There will be more contested state legislative primaries in Nevada this year than at any point since at least 2014. Of the 106 possible primaries, 48 (45%) will be contested by more than one candidate.

Contested Republican primaries, in particular, more than doubled this year compared to 2020 from 15 to 31. Contested Democratic primaries also increased from 14 to 17. These numbers represent the most contested primaries for each party since at least 2014.

Thirteen incumbents face contested primaries, representing 38% of those incumbents seeking re-election, the most since 2016, when 41% of incumbents faced contested primaries.

The filing deadline for candidates running for state or federal office in Nevada this year was March 18. Candidates filed to run for all of the state’s 42 state Assembly districts and 11 of the 21 Senate districts.

Nineteen of those districts were left open, meaning no incumbents filed to run, the most since at least 2014. That represents more than one-third (36%) of the districts holding elections this year, all of which are guaranteed to be won by newcomers.

Overall, 180 major party candidates filed to run this year: 66 Democrats and 114 Republicans. That’s 3.4 candidates per district, an increase from the 2.5 candidates per district in 2020 and 2.7 in 2018.
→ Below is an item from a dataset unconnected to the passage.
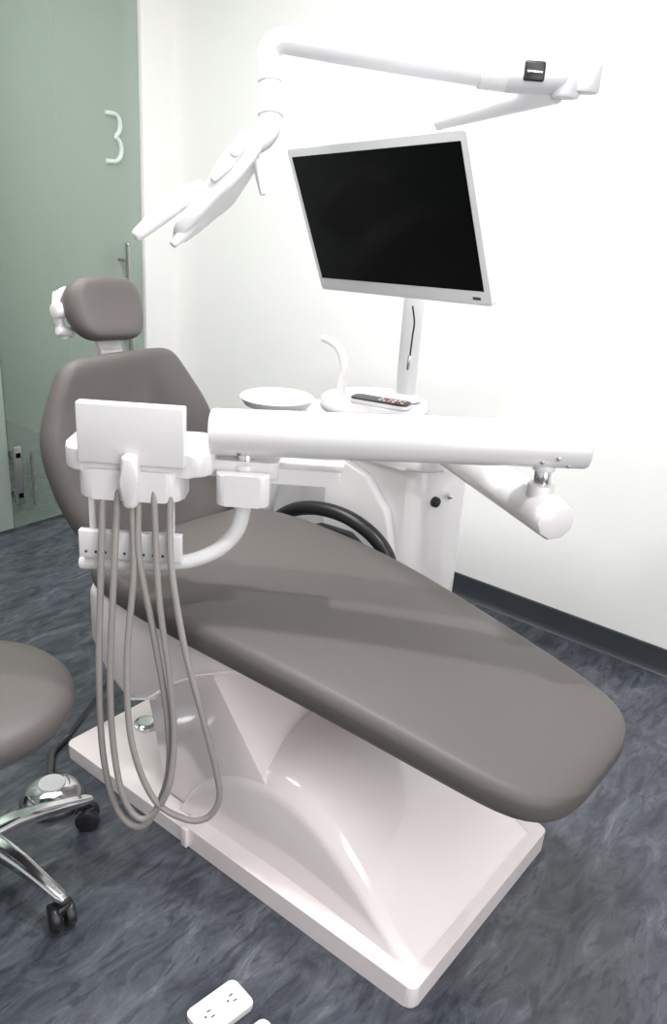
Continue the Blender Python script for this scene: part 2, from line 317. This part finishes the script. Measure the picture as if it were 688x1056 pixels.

Nevada has been a Democratic trifecta since 2018 when Steve Sisolak (D) won the governorship. Democrats currently hold an 11-9 majority in the Senate and a 26-16 majority in the Assembly.
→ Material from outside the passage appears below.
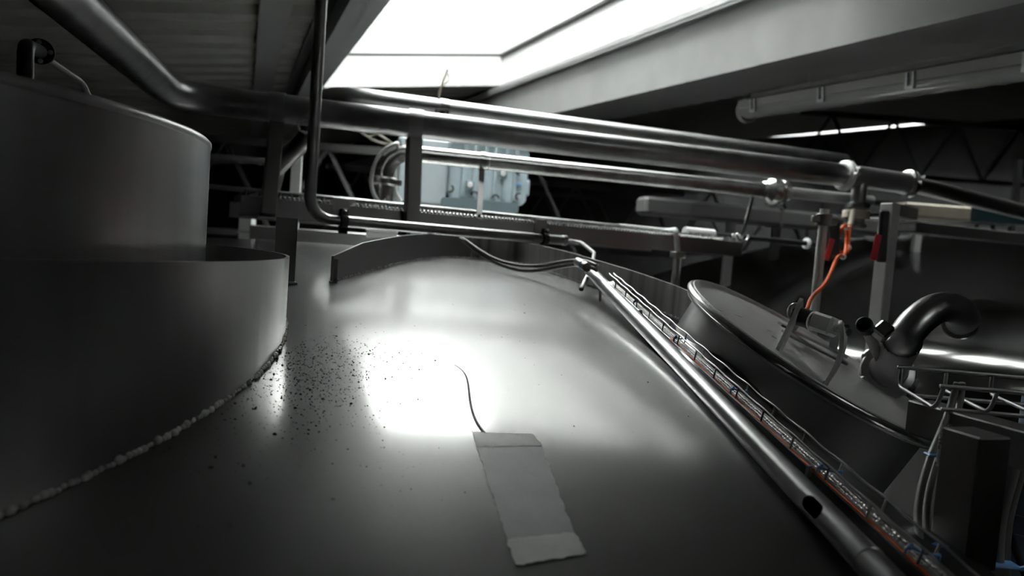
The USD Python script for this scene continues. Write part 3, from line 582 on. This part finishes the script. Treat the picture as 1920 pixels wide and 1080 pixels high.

Between 1992 and 2020, majority control of the state Assembly changed four times. Democrats have controlled the chamber since 2016.

Between 1992 and 2020, majority control of the state Senate changed three times. As with the Assembly, Democrats have controlled the Senate since 2016.

Nevada’s state legislative primaries are scheduled for June 14, making them the 21st in the nation.